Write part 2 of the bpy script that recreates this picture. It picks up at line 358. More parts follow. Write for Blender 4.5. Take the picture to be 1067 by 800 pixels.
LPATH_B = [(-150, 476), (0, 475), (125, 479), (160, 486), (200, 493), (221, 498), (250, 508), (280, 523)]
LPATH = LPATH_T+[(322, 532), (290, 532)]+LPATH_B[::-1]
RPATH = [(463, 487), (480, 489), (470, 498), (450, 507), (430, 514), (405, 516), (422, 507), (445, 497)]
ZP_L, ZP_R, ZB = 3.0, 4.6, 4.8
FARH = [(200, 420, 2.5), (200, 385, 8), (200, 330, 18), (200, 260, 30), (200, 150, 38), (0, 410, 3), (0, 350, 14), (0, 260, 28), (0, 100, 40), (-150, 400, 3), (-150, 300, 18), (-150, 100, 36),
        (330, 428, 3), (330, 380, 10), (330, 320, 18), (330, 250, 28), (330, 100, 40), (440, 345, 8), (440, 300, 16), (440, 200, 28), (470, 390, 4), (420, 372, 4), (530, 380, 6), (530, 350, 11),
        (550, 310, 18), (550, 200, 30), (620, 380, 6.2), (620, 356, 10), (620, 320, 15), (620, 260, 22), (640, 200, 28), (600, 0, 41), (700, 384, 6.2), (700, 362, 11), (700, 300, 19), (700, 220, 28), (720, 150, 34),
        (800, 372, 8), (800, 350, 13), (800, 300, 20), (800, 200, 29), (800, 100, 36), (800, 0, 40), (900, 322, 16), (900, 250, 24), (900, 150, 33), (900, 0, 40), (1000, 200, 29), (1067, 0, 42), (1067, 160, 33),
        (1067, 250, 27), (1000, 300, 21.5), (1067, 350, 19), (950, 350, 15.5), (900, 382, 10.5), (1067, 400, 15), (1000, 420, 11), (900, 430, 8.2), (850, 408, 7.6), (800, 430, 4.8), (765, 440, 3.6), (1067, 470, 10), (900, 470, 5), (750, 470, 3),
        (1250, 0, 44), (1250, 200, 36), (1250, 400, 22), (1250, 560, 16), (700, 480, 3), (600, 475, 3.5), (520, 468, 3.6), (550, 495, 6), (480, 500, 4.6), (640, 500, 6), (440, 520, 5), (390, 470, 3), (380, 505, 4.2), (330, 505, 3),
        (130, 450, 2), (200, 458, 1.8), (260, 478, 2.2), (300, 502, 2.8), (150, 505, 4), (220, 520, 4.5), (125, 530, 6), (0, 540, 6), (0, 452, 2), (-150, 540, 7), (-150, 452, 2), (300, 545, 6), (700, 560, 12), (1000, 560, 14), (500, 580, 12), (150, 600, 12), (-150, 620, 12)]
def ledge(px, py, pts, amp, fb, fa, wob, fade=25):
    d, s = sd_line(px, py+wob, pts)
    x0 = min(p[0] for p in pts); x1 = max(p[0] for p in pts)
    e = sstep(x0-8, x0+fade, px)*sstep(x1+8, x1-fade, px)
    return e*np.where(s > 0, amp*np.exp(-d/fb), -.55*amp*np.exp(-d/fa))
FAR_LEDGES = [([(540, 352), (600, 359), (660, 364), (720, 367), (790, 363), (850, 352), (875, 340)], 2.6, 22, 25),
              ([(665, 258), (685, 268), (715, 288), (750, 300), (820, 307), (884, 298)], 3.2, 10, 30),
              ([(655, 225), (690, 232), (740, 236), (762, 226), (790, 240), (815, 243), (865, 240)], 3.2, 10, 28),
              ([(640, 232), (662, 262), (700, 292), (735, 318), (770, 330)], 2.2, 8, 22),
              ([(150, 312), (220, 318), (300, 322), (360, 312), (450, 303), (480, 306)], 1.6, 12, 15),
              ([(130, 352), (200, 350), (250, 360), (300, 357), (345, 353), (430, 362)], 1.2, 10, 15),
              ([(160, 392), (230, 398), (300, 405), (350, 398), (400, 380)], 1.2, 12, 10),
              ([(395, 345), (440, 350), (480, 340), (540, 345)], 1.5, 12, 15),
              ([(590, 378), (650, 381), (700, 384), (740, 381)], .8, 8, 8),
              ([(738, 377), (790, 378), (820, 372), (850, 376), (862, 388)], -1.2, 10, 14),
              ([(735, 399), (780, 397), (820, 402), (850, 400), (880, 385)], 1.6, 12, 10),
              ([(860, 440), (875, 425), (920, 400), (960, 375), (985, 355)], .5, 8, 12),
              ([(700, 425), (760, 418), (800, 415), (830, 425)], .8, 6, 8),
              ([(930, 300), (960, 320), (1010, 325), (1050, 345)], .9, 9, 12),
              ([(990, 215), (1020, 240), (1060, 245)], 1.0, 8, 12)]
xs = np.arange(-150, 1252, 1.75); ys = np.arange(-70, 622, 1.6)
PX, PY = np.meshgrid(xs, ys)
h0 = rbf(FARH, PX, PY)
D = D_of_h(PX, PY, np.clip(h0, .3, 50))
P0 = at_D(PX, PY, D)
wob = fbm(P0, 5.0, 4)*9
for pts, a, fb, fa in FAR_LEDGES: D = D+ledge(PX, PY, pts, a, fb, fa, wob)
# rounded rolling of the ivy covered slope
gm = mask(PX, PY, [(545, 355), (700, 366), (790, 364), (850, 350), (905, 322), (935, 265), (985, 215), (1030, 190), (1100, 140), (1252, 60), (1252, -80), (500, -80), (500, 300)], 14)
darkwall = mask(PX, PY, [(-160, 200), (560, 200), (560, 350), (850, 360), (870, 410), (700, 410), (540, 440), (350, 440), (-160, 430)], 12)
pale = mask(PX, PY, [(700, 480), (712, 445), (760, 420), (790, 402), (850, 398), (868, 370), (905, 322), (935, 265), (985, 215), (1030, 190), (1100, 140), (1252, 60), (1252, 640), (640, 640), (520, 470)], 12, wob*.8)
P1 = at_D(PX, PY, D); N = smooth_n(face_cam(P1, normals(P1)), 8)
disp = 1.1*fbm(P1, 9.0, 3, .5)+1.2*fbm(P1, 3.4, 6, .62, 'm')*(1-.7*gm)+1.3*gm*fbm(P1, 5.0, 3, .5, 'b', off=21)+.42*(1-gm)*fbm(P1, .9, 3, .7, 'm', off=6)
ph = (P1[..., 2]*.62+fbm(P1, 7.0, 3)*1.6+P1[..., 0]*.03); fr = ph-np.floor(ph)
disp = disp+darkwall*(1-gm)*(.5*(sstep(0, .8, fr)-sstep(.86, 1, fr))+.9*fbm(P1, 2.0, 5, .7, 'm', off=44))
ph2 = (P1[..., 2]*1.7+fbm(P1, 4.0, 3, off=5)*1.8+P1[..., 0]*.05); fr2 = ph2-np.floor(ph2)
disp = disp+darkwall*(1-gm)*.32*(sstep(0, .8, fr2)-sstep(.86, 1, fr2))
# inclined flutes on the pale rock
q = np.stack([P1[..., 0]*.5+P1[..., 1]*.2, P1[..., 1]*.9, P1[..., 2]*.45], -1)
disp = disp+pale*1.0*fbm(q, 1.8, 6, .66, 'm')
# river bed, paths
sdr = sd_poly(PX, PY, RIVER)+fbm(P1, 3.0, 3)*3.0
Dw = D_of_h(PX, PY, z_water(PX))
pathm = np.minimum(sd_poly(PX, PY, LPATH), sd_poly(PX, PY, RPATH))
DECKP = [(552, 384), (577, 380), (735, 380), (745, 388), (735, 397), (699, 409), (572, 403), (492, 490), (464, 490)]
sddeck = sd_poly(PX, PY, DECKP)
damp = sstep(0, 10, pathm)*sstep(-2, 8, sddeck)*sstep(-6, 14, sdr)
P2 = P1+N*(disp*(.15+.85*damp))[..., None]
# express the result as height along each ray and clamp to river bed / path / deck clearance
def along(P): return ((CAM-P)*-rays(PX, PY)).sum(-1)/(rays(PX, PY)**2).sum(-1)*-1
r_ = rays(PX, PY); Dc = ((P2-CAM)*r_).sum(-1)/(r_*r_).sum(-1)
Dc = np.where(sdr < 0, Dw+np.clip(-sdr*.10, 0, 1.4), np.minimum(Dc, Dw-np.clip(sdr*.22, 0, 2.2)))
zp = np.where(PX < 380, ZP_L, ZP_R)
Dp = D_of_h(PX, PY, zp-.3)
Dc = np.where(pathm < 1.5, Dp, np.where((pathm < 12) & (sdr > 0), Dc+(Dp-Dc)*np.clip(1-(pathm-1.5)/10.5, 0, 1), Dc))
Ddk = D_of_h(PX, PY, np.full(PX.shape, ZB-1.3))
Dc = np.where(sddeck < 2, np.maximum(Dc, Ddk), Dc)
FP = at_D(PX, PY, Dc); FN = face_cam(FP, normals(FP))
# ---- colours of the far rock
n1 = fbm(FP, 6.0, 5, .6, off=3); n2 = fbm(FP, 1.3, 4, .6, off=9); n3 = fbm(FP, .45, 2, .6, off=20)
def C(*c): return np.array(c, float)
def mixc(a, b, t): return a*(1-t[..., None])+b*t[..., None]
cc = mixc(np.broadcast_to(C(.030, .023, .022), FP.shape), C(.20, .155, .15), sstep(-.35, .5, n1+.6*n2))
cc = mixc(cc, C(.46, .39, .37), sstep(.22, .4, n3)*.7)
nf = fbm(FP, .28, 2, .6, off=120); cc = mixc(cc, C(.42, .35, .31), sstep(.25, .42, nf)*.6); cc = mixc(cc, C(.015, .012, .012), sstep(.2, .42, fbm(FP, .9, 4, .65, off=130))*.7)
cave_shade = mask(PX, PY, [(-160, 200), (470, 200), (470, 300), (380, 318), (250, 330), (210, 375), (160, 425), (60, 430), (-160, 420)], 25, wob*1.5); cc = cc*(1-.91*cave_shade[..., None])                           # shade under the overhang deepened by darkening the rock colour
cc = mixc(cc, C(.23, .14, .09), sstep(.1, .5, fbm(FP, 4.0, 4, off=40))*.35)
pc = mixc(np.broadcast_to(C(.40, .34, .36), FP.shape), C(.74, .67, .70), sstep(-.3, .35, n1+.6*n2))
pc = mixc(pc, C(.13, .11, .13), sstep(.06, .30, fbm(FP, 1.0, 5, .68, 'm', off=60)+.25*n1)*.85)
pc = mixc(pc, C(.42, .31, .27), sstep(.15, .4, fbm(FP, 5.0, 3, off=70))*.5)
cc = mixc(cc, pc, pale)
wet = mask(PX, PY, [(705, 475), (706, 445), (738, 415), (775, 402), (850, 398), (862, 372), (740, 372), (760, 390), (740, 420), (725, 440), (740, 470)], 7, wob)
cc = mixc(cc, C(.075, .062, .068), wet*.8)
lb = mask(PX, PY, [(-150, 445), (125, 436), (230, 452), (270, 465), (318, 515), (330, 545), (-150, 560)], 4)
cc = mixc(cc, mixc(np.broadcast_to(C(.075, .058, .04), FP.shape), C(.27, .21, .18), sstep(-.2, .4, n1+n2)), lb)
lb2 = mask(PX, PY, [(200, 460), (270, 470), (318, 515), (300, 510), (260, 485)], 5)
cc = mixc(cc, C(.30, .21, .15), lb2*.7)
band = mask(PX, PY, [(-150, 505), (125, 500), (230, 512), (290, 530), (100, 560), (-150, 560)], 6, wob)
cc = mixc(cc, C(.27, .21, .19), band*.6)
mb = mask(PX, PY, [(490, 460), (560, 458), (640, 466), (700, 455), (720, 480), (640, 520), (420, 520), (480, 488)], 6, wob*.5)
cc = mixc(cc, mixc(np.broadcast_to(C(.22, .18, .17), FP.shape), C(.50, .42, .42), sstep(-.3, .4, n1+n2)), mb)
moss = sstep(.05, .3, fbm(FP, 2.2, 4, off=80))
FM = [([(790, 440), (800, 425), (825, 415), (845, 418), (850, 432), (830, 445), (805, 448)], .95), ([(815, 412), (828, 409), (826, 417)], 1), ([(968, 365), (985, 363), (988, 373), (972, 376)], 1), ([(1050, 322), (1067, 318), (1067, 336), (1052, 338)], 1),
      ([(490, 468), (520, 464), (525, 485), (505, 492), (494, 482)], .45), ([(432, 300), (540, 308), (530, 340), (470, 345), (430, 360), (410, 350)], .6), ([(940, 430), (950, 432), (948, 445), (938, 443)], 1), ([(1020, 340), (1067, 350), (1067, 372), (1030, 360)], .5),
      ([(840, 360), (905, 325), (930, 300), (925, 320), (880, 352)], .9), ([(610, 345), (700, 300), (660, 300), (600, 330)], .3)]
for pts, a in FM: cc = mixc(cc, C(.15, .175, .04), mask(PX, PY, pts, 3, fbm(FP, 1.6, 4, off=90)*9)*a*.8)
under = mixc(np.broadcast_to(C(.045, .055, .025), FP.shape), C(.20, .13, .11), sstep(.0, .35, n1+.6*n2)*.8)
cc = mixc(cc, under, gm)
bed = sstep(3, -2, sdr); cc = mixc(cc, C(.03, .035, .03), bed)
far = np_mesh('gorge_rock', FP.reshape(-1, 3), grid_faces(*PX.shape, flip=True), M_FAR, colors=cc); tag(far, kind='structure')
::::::
◆ What is required: Give back the lines of the listing from the one with "sstep(.0, .35, n1+.6*n2)*.8)" through the end, both included, exactly as written and with nothing added.

◆ Solved exercise:
under = mixc(np.broadcast_to(C(.045, .055, .025), FP.shape), C(.20, .13, .11), sstep(.0, .35, n1+.6*n2)*.8)
cc = mixc(cc, under, gm)
bed = sstep(3, -2, sdr); cc = mixc(cc, C(.03, .035, .03), bed)
far = np_mesh('gorge_rock', FP.reshape(-1, 3), grid_faces(*PX.shape, flip=True), M_FAR, colors=cc); tag(far, kind='structure')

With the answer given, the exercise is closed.